Sur le sixième moyen (l'absence de motivation et méconnaissance du principe d'égalité en ce qui concerne les exemptions de la directive)
33. En plus du secteur de l'énergie, l'article 4 de la directive exempte de son champ d'application les entreprises publiques dont le chiffre d'affaires hors taxes n'a pas atteint un total de 40 millions d'unités de compte européennes pendant les deux exercices annuels précédents, ainsi que les entreprises qui prêtent des services sans influence sensible sur les échanges communautaires et les entreprises des secteurs de l'eau, des transports, des postes et télécommunications et du crédit.
34. Pour le Gouvernement italien, ces exemptions entraînent une discrimination non motivée. Il est d'avis que des exemptions sectorielles ne sauraient être permises qu'en l'absence de concurrence intracommunautaire dans le secteur vise.

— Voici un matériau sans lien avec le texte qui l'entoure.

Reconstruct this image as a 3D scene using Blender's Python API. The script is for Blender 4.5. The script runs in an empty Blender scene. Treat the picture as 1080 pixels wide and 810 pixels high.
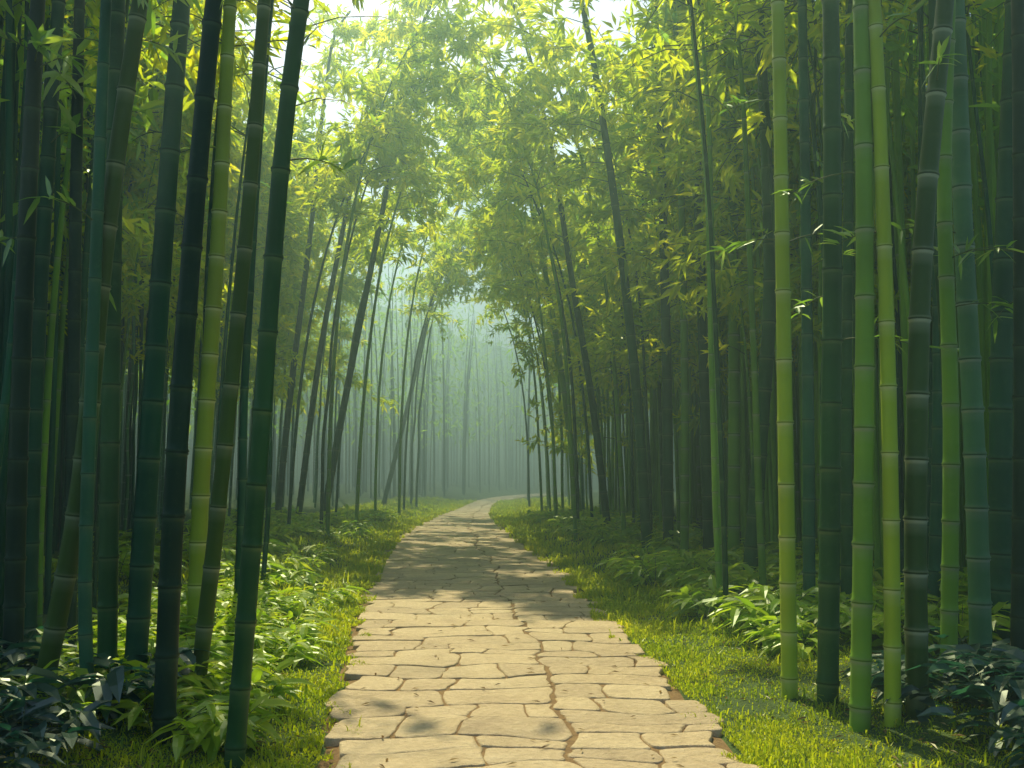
import bpy, math, random
import numpy as np
random.seed(7); rng = np.random.default_rng(7)
C = bpy.context.scene.collection
R = math.radians

# ---------------------------------------------------------------- camera
H = 1.5; F = 1050.0; TH = math.atan(90/1050)
cam_d = bpy.data.cameras.new('camera'); cam = bpy.data.objects.new('camera', cam_d); C.objects.link(cam)
cam.location = (0, 0, H); cam.rotation_euler = (math.pi/2+TH, 0, 0)
cam_d.sensor_width = 36; cam_d.lens = 35.0; cam_d.clip_end = 3000; cam_d.clip_start = 0.05
bpy.context.scene.camera = cam
def ray(px, py):
    a = (px-540)/F; b = (405-py)/F
    return np.array([a, math.cos(TH)-b*math.sin(TH), math.sin(TH)+b*math.cos(TH)])
def on_ground(px, py):
    d = ray(px, py); return d*(-H/d[2]) + np.array([0, 0, H])
def at_depth(px, py, Y):
    d = ray(px, py); return d*(Y/d[1]) + np.array([0, 0, H])

# ---------------------------------------------------------------- path / terrain functions
TY = np.array([-40, -6, 2, 5, 7.7, 10.2, 15, 19.7, 24, 31.5, 39, 46, 54, 70, 400.])
TL = np.array([-0.4, -.5, -.75, -.93, -1.26, -1.58, -2.10, -2.42, -2.55, -2.45, -2.1, -1.85, -.8, 3.5, 300])
TR = np.array([1.9, 1.7, 1.3, 1.2, 1.08, .95, .74, .3, -.10, -.55, -.6, -.45, .8, 6.5, 304])
def edge(T, y):
    y = np.asarray(y, float); s = 0
    for o in (-1.2, -.6, 0, .6, 1.2): s = s + np.interp(y+o, TY, T)
    return s/5
def eL(y): return edge(TL, y)
def eR(y): return edge(TR, y)
def vnoise(x, y, s=1.0, seed=0):
    x = np.asarray(x, float)*s + seed*13.1; y = np.asarray(y, float)*s + seed*7.7
    return (np.sin(x*1.7+np.sin(y*1.3)*1.2)+np.sin(y*2.1+np.sin(x*1.9+1.1)*1.3)+np.sin((x+y)*3.1+.7)*.5)/2.5
def outd(x, y): return np.maximum(np.maximum(eL(y)-x, x-eR(y)), 0)
def gz(x, y):
    x = np.asarray(x, float); y = np.asarray(y, float)
    d = outd(x, y)
    t = np.clip((d-.1)/1.6, 0, 1); t = t*t*(3-2*t)
    n = np.clip(d/.5, 0, 1)
    far = np.clip((np.hypot(x, y-20)-66)/90, 0, 1); far = far*far*(3-2*far)*(24+7*vnoise(x, y, .05, 3))
    return t*.16 + n*(.03*vnoise(x, y, 1.1)+.012*vnoise(x, y, 4, 3)) + np.clip((d-2)/10, 0, 1)*.35 + far

# ---------------------------------------------------------------- mesh builder
class G:
    def __init__(s): s.V=[]; s.F=[]; s.T=[]; s.M=[]; s.n=0
    def add(s, V, Fs, mat=0, tone=0.0):
        V = np.asarray(V, float).reshape(-1, 3)
        if len(V) == 0: return
        s.V.append(V); s.T.append(np.broadcast_to(np.asarray(tone, float), (len(V),)).copy())
        for f in (Fs if isinstance(Fs, list) else [Fs]):
            f = np.asarray(f, int)
            if len(f): s.F.append(f+s.n); s.M.append(mat)
        s.n += len(V)
    def mesh(s, name, mats, smooth=False):
        me = bpy.data.meshes.new(name)
        V = np.concatenate(s.V); T = np.concatenate(s.T)
        me.vertices.add(len(V)); me.vertices.foreach_set('co', V.ravel())
        loops = np.concatenate([f.ravel() for f in s.F])
        tot = np.concatenate([np.full(len(f), f.shape[1]) for f in s.F])
        mi = np.concatenate([np.full(len(f), m) for f, m in zip(s.F, s.M)])
        start = np.concatenate([[0], np.cumsum(tot)[:-1]])
        me.loops.add(len(loops)); me.loops.foreach_set('vertex_index', loops.astype(np.int32))
        me.polygons.add(len(tot)); me.polygons.foreach_set('loop_start', start.astype(np.int32))
        for m in mats: me.materials.append(m)
        me.polygons.foreach_set('material_index', mi.astype(np.int32))
        me.polygons.foreach_set('use_smooth', np.full(len(tot), smooth))
        a = me.attributes.new('tone', 'FLOAT', 'POINT'); a.data.foreach_set('value', T.astype(np.float32))
        me.update(calc_edges=True); me.validate()
        return me
    def build(s, name, mats, parent=None, smooth=False, loc=None):
        o = bpy.data.objects.new(name, s.mesh(name, mats, smooth)); C.objects.link(o)
        if parent: o.parent = parent
        if loc is not None: o.location = loc
        return o
def empty(name, loc, label, cat, group=None):
    o = bpy.data.objects.new(name, None); C.objects.link(o); o.location = loc; o.empty_display_size = .2
    o['label'] = label; o['category'] = cat
    if group: o['group'] = group
    return o
def dup(root, loc, rz, sc, label, group):
    r = root.copy(); C.objects.link(r); r.location = loc; r.rotation_euler = (0, 0, rz); r.scale = (sc, sc, sc)
    r['label'] = label; r['group'] = group
    for ch in list(root.children):
        c = ch.copy(); C.objects.link(c); c.parent = r
        for g in list(ch.children):
            d = g.copy(); C.objects.link(d); d.parent = c
    return r
def norm(v): return v/np.maximum(np.linalg.norm(v, axis=-1, keepdims=True), 1e-9)
def tube(P, r, sides, ref=(0, 1, 0)):
    P = np.asarray(P, float); n = len(P); r = np.broadcast_to(np.asarray(r, float), (n,))
    t = norm(np.gradient(P, axis=0)); u = norm(np.cross(t, np.array(ref, float))); v = np.cross(t, u)
    a = np.arange(sides)/sides*2*math.pi
    V = P[:, None, :] + r[:, None, None]*(np.cos(a)[None, :, None]*u[:, None, :]+np.sin(a)[None, :, None]*v[:, None, :])
    i = np.arange(n-1)[:, None]*sides; j = np.arange(sides)[None, :]; k = (j+1) % sides
    Fq = np.stack([i+j, i+k, i+sides+k, i+sides+j], -1).reshape(-1, 4)
    return V.reshape(-1, 3), Fq
def small_leaves(g, P, D, N, L, W, mat, tone):
    D = norm(D); S = norm(np.cross(D, N)); U = np.cross(S, D)
    n = len(P); L = L[:, None]; W = W[:, None]
    V = np.stack([P, P+D*L*.4+S*W*.5+U*W*.22, P+D*L-U*L*.08, P+D*L*.4-S*W*.5+U*W*.22], 1)
    b = np.arange(n)[:, None]*4
    g.add(V, [b+np.array([[0, 2, 1]]), b+np.array([[0, 3, 2]])], mat, np.repeat(tone, 4))
def big_leaves(g, P, D, N, L, W, droop, mat, tone):
    D = norm(D); S = norm(np.cross(D, N)); U = np.cross(S, D)
    n = len(P); L = L[:, None]; W = W[:, None]; dz = np.array([0, 0, -1.])*droop
    def pt(t, w, up): return P + D*L*t + S*W*w + U*W*up + dz*L*t*t
    V = np.stack([P, pt(.2, .42, .12), pt(.2, 0, 0), pt(.2, -.42, .12), pt(.6, .38, .12), pt(.6, 0, 0), pt(.6, -.38, .12), pt(1, 0, 0)], 1)
    b = np.arange(n)[:, None]*8
    g.add(V, [b+np.array([[0, 2, 1]]), b+np.array([[0, 3, 2]]), b+np.array([[1, 2, 5, 4]]), b+np.array([[2, 3, 6, 5]]), b+np.array([[4, 5, 7]]), b+np.array([[5, 6, 7]])], mat, np.repeat(tone, 8))

# ---------------------------------------------------------------- materials
def mat(name):
    m = bpy.data.materials.new(name); m.use_nodes = True; nt = m.node_tree; nt.nodes.clear()
    out = nt.nodes.new('ShaderNodeOutputMaterial'); return m, nt, out
def N(nt, t, **k):
    n = nt.nodes.new(t)
    for a, b in k.items(): setattr(n, a, b)
    return n
def ramp(nt, fac, stops):
    r = N(nt, 'ShaderNodeValToRGB'); e = r.color_ramp.elements
    while len(e) < len(stops): e.new(.5)
    for i, (p, c) in enumerate(stops): e[i].position = p; e[i].color = (*c, 1)
    nt.links.new(fac, r.inputs[0]); return r.outputs[0]
def mix(nt, f, a, b, mode='MIX'):
    m = N(nt, 'ShaderNodeMix', data_type='RGBA', blend_type=mode)
    for s, v in ((m.inputs[0], f), (m.inputs[6], a), (m.inputs[7], b)):
        if hasattr(v, 'links'): nt.links.new(v, s)
        else: s.default_value = v if not isinstance(v, tuple) else (*v, 1)
    return m.outputs[2]
def noise(nt, scale, detail=3, vec=None, rough=.55):
    n = N(nt, 'ShaderNodeTexNoise'); n.inputs['Scale'].default_value = scale; n.inputs['Detail'].default_value = detail; n.inputs['Roughness'].default_value = rough
    if vec is not None: nt.links.new(vec, n.inputs['Vector'])
    return n.outputs[0]
def tone_attr(nt):
    a = N(nt, 'ShaderNodeAttribute'); a.attribute_name = 'tone'; return a.outputs['Fac']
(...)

35. Mis à part le fait que ce moyen tend plutôt à élargir le champ d'application de la directive, il n'est pas fonde. Le douzième considérant de la directive indique, en effet, qu'il y a lieu d'exclure des secteurs qui n'appartiennent pas au domaine concurrentiel ou qui font déjà l'objet de dispositions communautaires particulières garantissant une transparence adéquate, certains secteurs dont le caractère particulier justifie qu'ils fassent l'objet de dispositions spécifiques, ainsi que les entreprises dont l'importance économique réduite ne justifie pas les charges administratives pouvant découler des mesures à prendre. Ces considérations, dont au moins une s'applique à chacun des secteurs exclus par l'article 4 de la directive, comportent toutes des critères suffisamment objectifs pour justifier une exemption du champ d'application de la directive.
36. Il y a donc lieu de conclure que les recours introduits par les trois gouvernements n'ont pas révélé d'éléments susceptibles de justifier l'annulation, même partielle, de la directive attaquée. Il convient des lors de rejeter ces recours.
Sur les dépens
37. Aux termes de l'article 69, paragraphe 2, du règlement de procédure, toute partie qui succombe est condamnée aux dépens, s'il est conclu en ce sens.
38. Les trois gouvernements requérants ayant succombe en leurs moyens, il y a lieu de les condamner aux dépens. Il en va de même pour le Gouvernement français en sa qualité de partie intervenante dans les affaires 189-190-80.
39. Parmi les gouvernements intervenant au soutien des conclusions de la Commission, seul le Gouvernement néerlandais a conclu à la condamnation des requérants aux dépens. Il convient, des lors, de condamner la République française, la République italienne et le Royaume-Uni à supporter, en plus de leurs propres dépens, ceux de la Commission et du Royaume des pays-bas.
Par ces motifs,
LA COUR,
Déclare et arrête :
1) les recours sont rejetés.
2) la République française, la République italienne et le Royaume-Uni supporteront, en plus de leurs propres dépens, ceux de la Commission et du Royaume des pays-bas.